Over the few remaining months of her life I visited Joan many times but could never be sure what her mood would be, something that her husband found really difficult. We had times of deep depression and utter despair. She said little or nothing and cried a great deal. Then there were moments of calm reflection, looking back over her life, recalling some things with real pleasure. On these occasions she would smile. But the most difficult visits were when Joan was angry – very, very angry. An anger that often robbed her of whatever strength she had that day. And her anger was usually, sooner or later, directed at God.
She had questions. They often came down to asking whether she had been right to have faith in God at all. Given what she was going through, was it true, could it be true, that God cared – cared for her? This questioning mood made God seem very remote. Remote, cold, uncaring – a million light years away from her and her anguish.
At these moments I would sometimes read some of these verses to her – not to make any point about life after death, but to say something about the nature of God.
‘Jesus wept’. If Jesus is God in human form, living among us, then what we have in the reading today is a window onto God. ‘Jesus wept’. And if Jesus wept, God wept.
The emotions we feel as human beings are the emotions God feels. This is why you can have the seeming paradox of Jesus on the cross asking the same question as Joan. She too suffered and part of her suffering, as with Jesus, was knowing that her life was coming to its close. She cried out in anger: ‘God, are you bothered, do you really care?’ Jesus cried out in the same anger and pain on the cross, ‘My God, my God, why have you forsaken me.’
And that is the paradox that lies at the heart of our faith, the God we cry to – do you not understand, do you not care? - is the one who knows what it is like to feel, as a human being, abandoned by God. ‘Why have you forsaken me?’
I read these words to Joan for another reason, and that is to do with what becomes of us after death.
Today’s gospel reading is a story about a man who died being restored to life by Jesus. But I wouldn’t want to pin any ideas of life with God after death on that. After all, the restoration of Lazarus is like every miracle, a temporary affair in this life. The sick who are made well will get sick again. Lazarus will die. If that were not true, Lazarus would still be around somewhere, aged 2020 plus.
No, all miracles are temporary and passing. What is not temporary or passing is what is revealed about God in this verse. Jesus wept.
Jesus was – as the passage says – deeply moved at the death of his friend.  And it is on that that I would base my understanding of what happens to us after death.

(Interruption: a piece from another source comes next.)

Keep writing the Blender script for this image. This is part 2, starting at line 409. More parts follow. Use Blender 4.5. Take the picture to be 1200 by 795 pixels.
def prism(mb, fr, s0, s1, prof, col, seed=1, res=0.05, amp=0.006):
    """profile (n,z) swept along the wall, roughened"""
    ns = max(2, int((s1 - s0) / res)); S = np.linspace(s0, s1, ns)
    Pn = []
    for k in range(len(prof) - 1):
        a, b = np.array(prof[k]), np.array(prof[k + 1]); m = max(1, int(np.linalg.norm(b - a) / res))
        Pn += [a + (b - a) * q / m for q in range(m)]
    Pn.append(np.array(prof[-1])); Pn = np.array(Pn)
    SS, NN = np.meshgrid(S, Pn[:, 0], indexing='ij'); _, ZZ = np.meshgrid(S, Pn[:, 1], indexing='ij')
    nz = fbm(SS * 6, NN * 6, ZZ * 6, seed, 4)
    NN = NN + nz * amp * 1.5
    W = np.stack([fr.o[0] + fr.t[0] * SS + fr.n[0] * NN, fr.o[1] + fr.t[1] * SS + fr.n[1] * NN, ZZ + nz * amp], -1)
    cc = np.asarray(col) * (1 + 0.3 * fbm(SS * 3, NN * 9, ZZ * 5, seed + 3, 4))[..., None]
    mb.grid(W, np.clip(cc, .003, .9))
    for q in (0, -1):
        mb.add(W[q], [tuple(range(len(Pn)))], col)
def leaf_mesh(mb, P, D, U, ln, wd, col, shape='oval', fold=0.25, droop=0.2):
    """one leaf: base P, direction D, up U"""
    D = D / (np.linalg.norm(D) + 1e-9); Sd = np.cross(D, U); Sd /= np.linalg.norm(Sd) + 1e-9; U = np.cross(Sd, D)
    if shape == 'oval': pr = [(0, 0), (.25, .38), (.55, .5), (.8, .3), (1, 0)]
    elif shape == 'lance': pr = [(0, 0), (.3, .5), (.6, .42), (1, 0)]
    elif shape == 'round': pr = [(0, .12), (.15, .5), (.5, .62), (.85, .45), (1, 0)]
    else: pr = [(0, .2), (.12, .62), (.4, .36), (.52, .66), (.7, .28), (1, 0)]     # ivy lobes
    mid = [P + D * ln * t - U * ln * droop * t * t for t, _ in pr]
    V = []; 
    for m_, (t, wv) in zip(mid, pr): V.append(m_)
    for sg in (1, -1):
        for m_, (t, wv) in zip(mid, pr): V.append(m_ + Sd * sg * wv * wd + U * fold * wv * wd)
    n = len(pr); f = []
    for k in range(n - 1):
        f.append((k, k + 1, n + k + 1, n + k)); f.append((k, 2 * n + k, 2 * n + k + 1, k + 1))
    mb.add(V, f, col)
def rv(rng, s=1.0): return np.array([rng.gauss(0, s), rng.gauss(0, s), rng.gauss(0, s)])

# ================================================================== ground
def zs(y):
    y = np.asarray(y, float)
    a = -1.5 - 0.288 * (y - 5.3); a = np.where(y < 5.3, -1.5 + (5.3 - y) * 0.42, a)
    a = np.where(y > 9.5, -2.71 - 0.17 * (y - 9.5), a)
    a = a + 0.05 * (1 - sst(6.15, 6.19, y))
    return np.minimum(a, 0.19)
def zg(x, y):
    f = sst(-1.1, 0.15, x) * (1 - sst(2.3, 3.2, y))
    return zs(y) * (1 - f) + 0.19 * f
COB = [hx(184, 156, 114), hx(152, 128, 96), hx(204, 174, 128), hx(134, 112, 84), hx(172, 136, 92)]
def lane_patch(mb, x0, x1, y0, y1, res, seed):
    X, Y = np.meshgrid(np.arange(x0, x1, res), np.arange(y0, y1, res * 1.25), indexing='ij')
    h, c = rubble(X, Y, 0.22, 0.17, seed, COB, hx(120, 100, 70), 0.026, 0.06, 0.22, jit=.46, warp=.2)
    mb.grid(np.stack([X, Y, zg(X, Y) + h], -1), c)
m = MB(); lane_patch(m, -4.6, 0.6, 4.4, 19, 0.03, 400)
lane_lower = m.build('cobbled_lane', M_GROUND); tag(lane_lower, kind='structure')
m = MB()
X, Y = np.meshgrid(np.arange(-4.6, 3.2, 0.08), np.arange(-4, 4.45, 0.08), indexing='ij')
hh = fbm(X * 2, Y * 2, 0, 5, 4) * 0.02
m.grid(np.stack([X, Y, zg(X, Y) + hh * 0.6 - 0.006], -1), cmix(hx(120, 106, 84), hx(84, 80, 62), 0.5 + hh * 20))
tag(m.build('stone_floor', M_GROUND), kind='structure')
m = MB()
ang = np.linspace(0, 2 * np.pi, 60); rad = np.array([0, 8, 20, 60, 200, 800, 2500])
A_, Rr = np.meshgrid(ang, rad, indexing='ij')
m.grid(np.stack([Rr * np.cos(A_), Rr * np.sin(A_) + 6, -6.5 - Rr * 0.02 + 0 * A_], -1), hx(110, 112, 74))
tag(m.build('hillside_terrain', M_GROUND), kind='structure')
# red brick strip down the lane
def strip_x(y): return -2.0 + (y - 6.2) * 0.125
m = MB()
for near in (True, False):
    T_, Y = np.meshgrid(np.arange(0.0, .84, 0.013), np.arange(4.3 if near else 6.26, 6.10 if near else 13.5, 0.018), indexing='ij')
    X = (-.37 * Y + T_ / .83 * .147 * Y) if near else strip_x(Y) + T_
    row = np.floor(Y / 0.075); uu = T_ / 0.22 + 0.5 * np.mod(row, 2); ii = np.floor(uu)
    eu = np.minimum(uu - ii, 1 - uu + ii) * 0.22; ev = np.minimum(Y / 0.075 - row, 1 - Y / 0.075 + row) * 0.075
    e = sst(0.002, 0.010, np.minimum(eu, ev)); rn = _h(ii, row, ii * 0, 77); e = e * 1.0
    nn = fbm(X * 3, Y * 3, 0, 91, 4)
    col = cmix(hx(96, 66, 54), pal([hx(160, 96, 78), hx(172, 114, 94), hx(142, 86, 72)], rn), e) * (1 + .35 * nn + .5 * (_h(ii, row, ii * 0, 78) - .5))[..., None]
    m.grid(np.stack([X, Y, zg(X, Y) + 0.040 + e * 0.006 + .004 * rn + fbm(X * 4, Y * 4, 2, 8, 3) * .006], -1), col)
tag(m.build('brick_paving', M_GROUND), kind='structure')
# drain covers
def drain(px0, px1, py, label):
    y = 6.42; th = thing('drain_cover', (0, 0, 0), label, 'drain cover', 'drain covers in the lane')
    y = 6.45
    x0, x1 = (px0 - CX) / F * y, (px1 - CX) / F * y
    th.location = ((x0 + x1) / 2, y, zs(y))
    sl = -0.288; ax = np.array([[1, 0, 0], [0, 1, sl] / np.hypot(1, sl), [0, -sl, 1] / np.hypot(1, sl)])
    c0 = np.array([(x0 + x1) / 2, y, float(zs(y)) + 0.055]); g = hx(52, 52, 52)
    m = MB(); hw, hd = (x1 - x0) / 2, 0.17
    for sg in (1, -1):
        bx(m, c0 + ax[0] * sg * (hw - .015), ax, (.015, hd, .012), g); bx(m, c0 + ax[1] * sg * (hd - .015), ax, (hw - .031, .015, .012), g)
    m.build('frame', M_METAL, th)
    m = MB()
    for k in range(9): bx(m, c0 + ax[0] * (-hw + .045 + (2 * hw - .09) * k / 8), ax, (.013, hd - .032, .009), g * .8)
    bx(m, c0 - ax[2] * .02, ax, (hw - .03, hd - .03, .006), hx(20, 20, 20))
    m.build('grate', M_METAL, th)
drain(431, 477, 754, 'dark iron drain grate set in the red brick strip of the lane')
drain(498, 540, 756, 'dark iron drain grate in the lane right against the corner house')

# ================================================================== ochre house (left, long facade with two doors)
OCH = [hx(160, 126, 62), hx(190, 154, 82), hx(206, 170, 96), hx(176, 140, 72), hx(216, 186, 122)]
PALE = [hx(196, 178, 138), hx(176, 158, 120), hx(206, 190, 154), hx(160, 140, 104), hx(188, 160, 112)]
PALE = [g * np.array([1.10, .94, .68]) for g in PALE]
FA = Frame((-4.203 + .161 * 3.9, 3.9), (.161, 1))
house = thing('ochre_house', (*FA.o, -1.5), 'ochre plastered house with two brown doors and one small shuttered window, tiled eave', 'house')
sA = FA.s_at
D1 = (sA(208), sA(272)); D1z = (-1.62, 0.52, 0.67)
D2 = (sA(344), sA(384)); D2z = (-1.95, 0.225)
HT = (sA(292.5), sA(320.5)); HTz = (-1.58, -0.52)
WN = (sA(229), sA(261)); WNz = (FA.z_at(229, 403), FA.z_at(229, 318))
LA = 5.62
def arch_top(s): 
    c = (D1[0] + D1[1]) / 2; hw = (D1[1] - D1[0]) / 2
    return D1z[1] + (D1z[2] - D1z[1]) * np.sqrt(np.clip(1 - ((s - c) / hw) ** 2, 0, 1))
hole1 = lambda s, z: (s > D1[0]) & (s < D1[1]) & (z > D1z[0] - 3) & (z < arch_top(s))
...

If God in Jesus is moved at the death of Lazarus, and wants to restore their relationship, will he not also be moved at the ending through death of the relationship we have with him. And will he not seek to restore it in his nearer presence?
As I said, these two words – Jesus wept -are key to our understanding of God, in this world and the next.

The Prayers

From Common Worship: Times and Seasons

 

We pray for the coming of God’s kingdom.
You sent your Son to bring good news to the poor,
sight to the blind,
freedom to captives
and salvation to your people:
anoint us with your Spirit;
rouse us to work in his name.
Father, by your Spirit
bring in your kingdom.
Send us to bring help to the poor
and freedom to the oppressed.
Father, by your Spirit
bring in your kingdom.
Send us to tell the world
the good news of your healing love.
Father, by your Spirit
bring in your kingdom.
Send us to those who mourn,
to bring joy and gladness instead of grief.
Father, by your Spirit
bring in your kingdom.
Send us to proclaim that the time is here
for you to save your people.Father, by your Spirit
bring in your kingdom.
Lord of the Church,
hear our prayer,
and make us one in mind and heart
to serve you in Christ our Lord. Amen.